Vallo a pronunciare cursoriamente e la lingua ti si inceppa a tal punto da farti ridere per averlo scandito scorrettamente: umorismo da papere e gaffe; allora la Tv era nazionalpopolare in ogni cerchia familiare, eh già!

La compagnia teatrale contava un bel casting d’eccezione dal patriarca all’ultimo scricciolo di casa: collante, le storie, ed erano tantissime!
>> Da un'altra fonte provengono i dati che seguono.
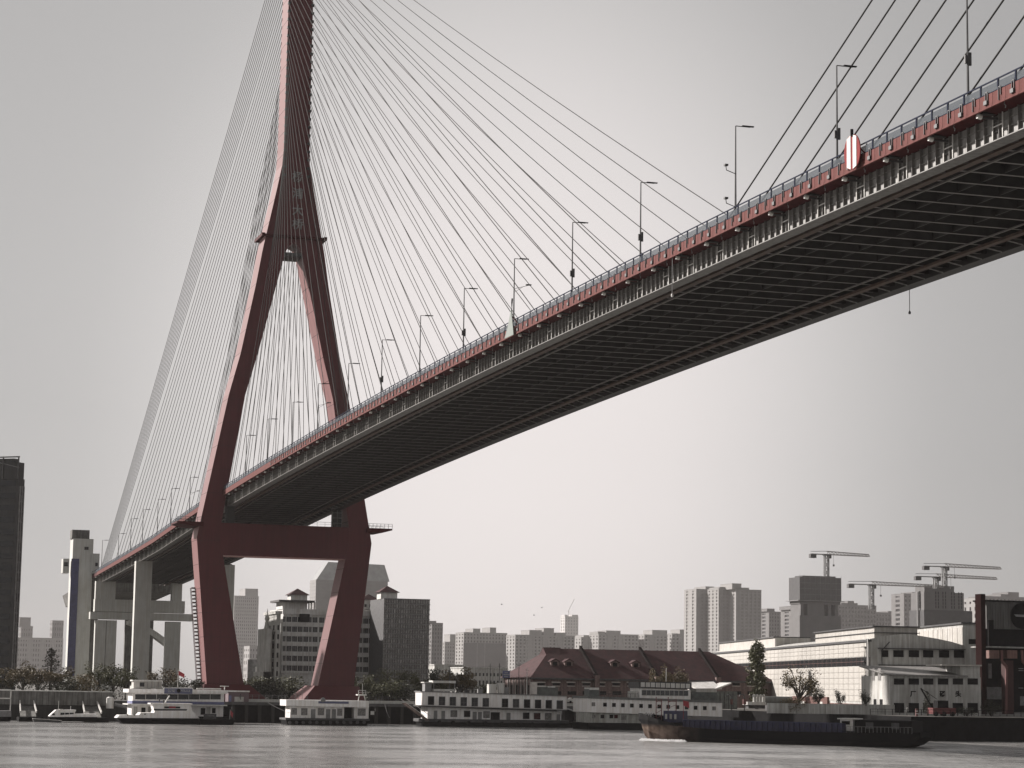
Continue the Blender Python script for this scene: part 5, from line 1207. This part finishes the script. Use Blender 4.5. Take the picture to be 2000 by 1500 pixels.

E a dire che anche oggi nel settore drammatico si ci scalda con una cantafavola («sopra la panca la capra campa/sotto la panca la capra crepa») come esercizio glottico per vincere difficoltà di pronunzia o disimpacciare le corde vocali: nel Mezzogiorno, in questo, siamo stati bravissimi maestri!

Qualche esempio dalle nostre parti!? Eccolo: «O Turù, tira tu, tira tira ’u tiraturu, ca s’un tiri ’u tiraturu ’u tiraturu ’un si tira», ovvero «O Salvatore, estrailo tu, estrailo tu questo cassetto, perché laddove non dovessi estrarlo tu, da solo di certo non si estrae». Forme pressoché simili sono «ma tu, tu, u tiri u tiraturu tuttu a na titata?», oppure «Turù ha dittu a mamma u ti ritiri, ca su ti ritiri tu nessunu si ritira, e quannu ti ritiri, tira u tiraturu e mancia», benché quest’ultime sono più made in Catanzaro e dintorni.

In ogni caso, il confronto «un n’ha fhattu ’nu grubbu ’nta l’acqua!» (trad.: «non ha fatto un buco nell’acqua»): è risaputo quanto le relazioni avvicinino luoghi ed anime attraverso le parole.

Il logos nasce sociale per diventare social: in tempo di quarantena, meglio così, mi vo ripetendo, perché essere sconnessi potrebbe gridare più dell’Urlo di Munch, che ne pensate!?